Treize romans à son actif
Son œuvre romanesque, riche de treize titres, embrasse tous les domaines de l’existence : les contradictions sociales, les fractures raciales, la violence politique, mais aussi l’amour, l’espérance et la dignité des humbles. Chaque récit est une pierre ajoutée à l’édifice de la mémoire collective.
Son aventure théâtrale débuta très tôt avec Barrières, pièce en trois actes qui fit scandale et se joua à guichets fermés à Port-au-Prince. Franc-tireur social, Dorsinville y dénonçait les préjugés de couleur et mettait en scène deux sociétés coexistant dans un même pays, séparées par des murs invisibles.
Plus tard, des romans comme Kimby explorèrent la condition de l’individu pris dans un ordre social rigide ; Mourir pour Haïti résonna comme une déclaration d’amour tragique à la patrie ; Les Vèvès du Créateur plongea au cœur de l’imaginaire spirituel haïtien, convoquant le vaudou comme langage de mémoire et d’identité. D’autres œuvres, telles que La Dernière goutte d’eau ou Marche arrière, témoignent de sa quête constante : comprendre comment l’homme haïtien, face à ses contradictions, lutte, espère, chute et se relève.

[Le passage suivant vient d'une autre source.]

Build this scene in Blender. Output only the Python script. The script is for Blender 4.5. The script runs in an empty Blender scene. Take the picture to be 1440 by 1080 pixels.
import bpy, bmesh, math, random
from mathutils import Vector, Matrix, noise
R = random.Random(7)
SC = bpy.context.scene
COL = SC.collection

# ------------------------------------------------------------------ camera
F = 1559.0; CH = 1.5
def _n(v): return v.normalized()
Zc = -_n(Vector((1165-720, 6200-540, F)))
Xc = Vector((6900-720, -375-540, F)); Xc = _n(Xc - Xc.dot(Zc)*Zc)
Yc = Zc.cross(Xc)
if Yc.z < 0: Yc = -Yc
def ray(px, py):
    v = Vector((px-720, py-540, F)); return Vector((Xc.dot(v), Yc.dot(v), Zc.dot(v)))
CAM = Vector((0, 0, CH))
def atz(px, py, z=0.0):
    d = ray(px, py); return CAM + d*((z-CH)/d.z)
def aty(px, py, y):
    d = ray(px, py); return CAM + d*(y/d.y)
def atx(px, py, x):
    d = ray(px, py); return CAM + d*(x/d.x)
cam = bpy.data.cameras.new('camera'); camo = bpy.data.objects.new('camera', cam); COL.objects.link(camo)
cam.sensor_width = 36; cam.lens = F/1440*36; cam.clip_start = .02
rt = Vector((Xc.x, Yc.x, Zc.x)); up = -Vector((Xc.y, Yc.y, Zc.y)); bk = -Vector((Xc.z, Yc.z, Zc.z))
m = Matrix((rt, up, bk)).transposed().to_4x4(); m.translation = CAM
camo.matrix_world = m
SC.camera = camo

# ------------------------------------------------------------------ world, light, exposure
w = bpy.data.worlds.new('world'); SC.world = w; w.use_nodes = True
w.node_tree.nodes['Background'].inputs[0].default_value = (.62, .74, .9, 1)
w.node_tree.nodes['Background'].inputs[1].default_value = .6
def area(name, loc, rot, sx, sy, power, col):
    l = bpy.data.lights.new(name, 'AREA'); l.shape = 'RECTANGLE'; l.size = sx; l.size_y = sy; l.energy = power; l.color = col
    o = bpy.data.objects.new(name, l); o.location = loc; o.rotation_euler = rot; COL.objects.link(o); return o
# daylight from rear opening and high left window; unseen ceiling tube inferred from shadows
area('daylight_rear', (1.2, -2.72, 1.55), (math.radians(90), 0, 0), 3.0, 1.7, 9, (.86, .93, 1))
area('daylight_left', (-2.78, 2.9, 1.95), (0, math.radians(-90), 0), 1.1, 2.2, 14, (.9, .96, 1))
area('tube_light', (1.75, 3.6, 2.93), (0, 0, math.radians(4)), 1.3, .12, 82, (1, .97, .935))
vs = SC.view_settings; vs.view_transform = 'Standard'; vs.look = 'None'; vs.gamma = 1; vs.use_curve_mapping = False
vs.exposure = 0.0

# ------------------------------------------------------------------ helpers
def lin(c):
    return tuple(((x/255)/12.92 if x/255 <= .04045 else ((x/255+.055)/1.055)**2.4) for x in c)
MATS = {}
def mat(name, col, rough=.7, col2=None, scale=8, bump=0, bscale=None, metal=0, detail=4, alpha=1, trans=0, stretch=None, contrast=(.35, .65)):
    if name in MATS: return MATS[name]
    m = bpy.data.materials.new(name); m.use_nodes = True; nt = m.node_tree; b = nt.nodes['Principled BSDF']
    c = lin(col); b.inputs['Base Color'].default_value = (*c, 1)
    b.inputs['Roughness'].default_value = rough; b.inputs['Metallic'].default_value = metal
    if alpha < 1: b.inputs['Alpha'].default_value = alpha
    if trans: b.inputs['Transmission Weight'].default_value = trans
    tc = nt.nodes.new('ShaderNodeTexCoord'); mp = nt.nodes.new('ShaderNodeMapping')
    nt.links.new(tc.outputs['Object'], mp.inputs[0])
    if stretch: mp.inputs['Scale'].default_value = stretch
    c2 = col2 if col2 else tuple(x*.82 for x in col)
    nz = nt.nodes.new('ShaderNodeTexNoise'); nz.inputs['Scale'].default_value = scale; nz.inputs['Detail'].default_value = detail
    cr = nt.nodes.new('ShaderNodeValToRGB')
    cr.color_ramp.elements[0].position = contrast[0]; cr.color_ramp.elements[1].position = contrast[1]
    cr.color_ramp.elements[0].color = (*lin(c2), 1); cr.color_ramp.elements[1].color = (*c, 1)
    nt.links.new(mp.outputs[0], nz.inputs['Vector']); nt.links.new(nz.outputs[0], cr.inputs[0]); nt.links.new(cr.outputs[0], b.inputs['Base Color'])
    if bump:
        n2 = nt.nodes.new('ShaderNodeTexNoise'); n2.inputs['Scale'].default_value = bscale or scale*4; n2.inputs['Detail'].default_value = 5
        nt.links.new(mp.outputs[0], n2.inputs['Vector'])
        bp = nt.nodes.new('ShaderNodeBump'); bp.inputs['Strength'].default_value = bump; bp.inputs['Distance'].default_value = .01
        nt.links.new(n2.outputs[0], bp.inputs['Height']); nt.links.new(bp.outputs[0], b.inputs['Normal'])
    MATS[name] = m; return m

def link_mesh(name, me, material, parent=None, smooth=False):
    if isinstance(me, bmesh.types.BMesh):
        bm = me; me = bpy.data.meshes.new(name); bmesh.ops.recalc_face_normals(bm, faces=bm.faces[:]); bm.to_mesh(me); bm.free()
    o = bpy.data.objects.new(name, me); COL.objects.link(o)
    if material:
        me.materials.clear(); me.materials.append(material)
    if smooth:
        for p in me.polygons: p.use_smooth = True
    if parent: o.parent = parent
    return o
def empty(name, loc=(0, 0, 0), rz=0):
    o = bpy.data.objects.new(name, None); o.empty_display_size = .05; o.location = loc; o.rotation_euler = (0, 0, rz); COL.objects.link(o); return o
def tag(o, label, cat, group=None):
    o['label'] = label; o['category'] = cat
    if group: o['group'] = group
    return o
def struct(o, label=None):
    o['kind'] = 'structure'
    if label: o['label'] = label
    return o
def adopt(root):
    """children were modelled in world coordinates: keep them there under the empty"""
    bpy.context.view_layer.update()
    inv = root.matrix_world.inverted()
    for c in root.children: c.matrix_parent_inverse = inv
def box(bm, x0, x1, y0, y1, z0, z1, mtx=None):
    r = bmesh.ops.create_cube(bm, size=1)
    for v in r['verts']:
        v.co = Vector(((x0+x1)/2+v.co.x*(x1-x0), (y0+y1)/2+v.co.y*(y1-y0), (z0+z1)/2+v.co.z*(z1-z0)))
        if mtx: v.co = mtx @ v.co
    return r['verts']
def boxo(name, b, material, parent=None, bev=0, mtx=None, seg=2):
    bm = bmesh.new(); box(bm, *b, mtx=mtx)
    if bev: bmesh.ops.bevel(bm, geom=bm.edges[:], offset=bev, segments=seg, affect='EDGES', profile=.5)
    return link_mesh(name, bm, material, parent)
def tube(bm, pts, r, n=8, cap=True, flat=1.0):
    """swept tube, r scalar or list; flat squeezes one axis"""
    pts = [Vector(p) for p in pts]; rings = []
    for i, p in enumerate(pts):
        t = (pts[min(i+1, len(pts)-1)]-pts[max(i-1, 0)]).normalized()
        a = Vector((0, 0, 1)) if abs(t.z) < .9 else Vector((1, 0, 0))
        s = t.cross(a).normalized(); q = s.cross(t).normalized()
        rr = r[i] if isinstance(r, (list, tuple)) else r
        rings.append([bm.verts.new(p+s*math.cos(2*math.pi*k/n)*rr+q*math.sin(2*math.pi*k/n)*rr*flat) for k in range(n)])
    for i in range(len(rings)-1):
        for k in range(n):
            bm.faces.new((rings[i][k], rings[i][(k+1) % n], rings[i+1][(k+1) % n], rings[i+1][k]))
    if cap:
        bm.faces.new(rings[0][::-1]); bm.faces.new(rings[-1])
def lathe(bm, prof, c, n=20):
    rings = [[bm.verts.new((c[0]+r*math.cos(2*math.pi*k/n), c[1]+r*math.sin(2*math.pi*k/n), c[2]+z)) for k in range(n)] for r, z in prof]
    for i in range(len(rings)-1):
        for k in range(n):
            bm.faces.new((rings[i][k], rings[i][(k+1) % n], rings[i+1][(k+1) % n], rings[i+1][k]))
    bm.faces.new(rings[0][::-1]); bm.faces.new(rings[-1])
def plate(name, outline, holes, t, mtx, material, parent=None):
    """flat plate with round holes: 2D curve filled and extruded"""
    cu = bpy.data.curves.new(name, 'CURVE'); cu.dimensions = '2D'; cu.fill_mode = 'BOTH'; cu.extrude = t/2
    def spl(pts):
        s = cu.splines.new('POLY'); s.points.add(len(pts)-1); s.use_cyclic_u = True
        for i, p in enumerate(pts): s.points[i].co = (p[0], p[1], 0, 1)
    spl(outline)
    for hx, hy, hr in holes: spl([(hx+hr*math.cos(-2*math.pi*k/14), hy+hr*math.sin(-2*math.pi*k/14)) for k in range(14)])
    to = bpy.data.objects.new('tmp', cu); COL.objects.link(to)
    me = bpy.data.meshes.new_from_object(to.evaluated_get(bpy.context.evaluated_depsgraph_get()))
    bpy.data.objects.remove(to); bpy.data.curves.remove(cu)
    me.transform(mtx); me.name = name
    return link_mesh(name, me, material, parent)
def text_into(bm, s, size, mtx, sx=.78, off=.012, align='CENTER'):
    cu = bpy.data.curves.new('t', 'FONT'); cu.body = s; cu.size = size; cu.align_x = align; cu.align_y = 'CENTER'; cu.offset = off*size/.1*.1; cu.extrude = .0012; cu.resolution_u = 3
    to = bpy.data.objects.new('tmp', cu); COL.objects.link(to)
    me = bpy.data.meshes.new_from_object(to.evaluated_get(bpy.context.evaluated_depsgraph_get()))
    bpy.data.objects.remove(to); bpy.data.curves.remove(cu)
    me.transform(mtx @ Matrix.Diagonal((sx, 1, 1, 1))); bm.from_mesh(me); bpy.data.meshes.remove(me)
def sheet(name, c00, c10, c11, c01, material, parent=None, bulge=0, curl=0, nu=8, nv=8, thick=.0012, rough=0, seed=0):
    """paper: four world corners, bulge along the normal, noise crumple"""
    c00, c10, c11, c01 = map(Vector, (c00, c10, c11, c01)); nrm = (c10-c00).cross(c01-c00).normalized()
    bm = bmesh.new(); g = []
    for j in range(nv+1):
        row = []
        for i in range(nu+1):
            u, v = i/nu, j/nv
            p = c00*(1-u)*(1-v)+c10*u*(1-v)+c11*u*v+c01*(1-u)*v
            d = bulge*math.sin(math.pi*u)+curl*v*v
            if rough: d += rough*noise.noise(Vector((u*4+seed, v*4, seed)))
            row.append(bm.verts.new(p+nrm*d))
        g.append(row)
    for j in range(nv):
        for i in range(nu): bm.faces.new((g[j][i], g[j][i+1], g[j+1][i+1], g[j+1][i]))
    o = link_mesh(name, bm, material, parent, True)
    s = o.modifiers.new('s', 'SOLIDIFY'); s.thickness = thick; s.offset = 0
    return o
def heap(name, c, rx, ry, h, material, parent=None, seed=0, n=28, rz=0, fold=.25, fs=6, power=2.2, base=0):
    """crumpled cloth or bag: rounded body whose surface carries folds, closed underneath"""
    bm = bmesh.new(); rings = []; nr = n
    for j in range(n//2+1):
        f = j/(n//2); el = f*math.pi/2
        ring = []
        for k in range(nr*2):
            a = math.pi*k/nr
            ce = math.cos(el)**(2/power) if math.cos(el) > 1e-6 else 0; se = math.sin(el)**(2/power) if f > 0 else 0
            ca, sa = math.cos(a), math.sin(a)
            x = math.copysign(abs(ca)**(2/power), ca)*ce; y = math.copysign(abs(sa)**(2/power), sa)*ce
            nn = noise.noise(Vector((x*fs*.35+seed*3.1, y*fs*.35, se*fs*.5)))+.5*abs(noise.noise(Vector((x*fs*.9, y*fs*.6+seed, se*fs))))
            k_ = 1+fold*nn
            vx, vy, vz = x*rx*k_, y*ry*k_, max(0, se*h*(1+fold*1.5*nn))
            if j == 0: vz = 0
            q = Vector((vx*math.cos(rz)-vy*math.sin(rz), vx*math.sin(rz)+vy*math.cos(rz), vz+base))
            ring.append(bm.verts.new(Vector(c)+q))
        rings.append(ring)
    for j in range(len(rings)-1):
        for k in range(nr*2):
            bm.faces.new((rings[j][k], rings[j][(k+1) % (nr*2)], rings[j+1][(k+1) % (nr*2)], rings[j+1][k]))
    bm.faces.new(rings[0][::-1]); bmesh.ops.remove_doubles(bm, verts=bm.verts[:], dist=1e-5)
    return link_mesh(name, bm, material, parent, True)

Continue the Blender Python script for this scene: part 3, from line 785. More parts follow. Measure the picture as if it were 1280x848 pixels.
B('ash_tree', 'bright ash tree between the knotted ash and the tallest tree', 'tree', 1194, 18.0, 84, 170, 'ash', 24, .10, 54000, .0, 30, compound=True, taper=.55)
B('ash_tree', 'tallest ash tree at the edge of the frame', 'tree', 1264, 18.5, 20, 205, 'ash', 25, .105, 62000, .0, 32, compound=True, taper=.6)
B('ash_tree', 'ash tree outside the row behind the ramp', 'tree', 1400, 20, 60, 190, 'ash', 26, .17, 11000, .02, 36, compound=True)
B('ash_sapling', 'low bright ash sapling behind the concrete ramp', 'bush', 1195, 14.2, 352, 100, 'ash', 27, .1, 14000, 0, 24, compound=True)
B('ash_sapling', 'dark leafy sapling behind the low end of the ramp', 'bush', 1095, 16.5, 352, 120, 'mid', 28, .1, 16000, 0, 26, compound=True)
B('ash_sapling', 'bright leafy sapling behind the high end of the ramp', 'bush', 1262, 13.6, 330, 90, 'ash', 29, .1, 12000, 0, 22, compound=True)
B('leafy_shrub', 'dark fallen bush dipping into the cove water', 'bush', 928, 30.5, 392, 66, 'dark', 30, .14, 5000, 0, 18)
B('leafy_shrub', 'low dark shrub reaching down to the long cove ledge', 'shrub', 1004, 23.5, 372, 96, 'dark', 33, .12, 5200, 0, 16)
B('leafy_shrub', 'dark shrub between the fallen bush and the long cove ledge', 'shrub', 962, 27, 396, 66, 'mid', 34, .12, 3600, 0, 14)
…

À côté de ces fictions, l’ancien plénipotentiaire au Sénégal nous a laissé plusieurs essais majeurs. Toussaint Louverture ou la vocation de la liberté (1965, réédité en 1987) restitue le héros de 1804 dans toute sa grandeur. Publié en 1962, Le Grand devoir est un poème épique retraçant la tragédie du Nouveau Monde, marquée par l’esclavage et le pillage des richesses d’Haïti, alors soumise à la dictature des Duvalier.
Mais c’est sans doute dans la poésie que Dorsinville livra la part la plus intime de son âme. La première fois que je lus un recueil de lui, c’était en Haïti, dans les années 1980 : Pour célébrer la terre, suivi de Poétique de l’exil — deux recueils comme deux respirations, l’un enraciné dans le sol natal, l’autre tourné vers l’arrachement.
Dorsinville n’était pas seul à emprunter cette voie : sous la dictature héréditaire des Duvalier, l’exil devint le pain quotidien d’une génération entière d’écrivains déracinés. Lui aussi, après avoir longtemps représenté Haïti comme diplomate, finit par quitter le navire. Sa poésie porte dès lors cette double empreinte : la ferveur de l’appartenance et la douleur de l’exil. De Pour célébrer la terre (1955) à Le Grand devoir (1962), jusqu’à Pour célébrer la terre, suivi de Poétique de l’exil (1972, réédité par Mémoire d’Encrier en 2005, son œuvre poétique demeure le chant d’un homme qui n’a jamais cessé de porter son pays en lui, même loin de ses rives.
Cette génération d’écrivains-diplomates haïtiens des années 1950 mérite d’être redécouverte. Trop souvent relégués aux marges de la mémoire nationale, ils furent pourtant les éclaireurs d’une diplomatie où la plume et la parole avaient la même force que les traités et les signatures. Nos étudiants en relations internationales et en diplomatie doivent savoir qui ils furent, car on ne bâtit pas l’avenir dans l’oubli de ceux qui ont tenu la flamme. Ne pas les enseigner, c’est consentir à l’amnésie ; les redécouvrir, c’est rallumer la certitude que la diplomatie peut être à la fois art, combat et poésie.
Ainsi se révèle Roger H. Dorsinville : journaliste et poète, diplomate et romancier, essayiste et dramaturge, Don Juan flamboyant et noiriste sincère. Il fut tout cela à la fois — une lumière qui, au cœur de la nuit haïtienne, n’a cessé de tresser des mots comme des flammes, pour rappeler que 1804 n’était pas seulement une date, mais un héritage vivant à porter au monde.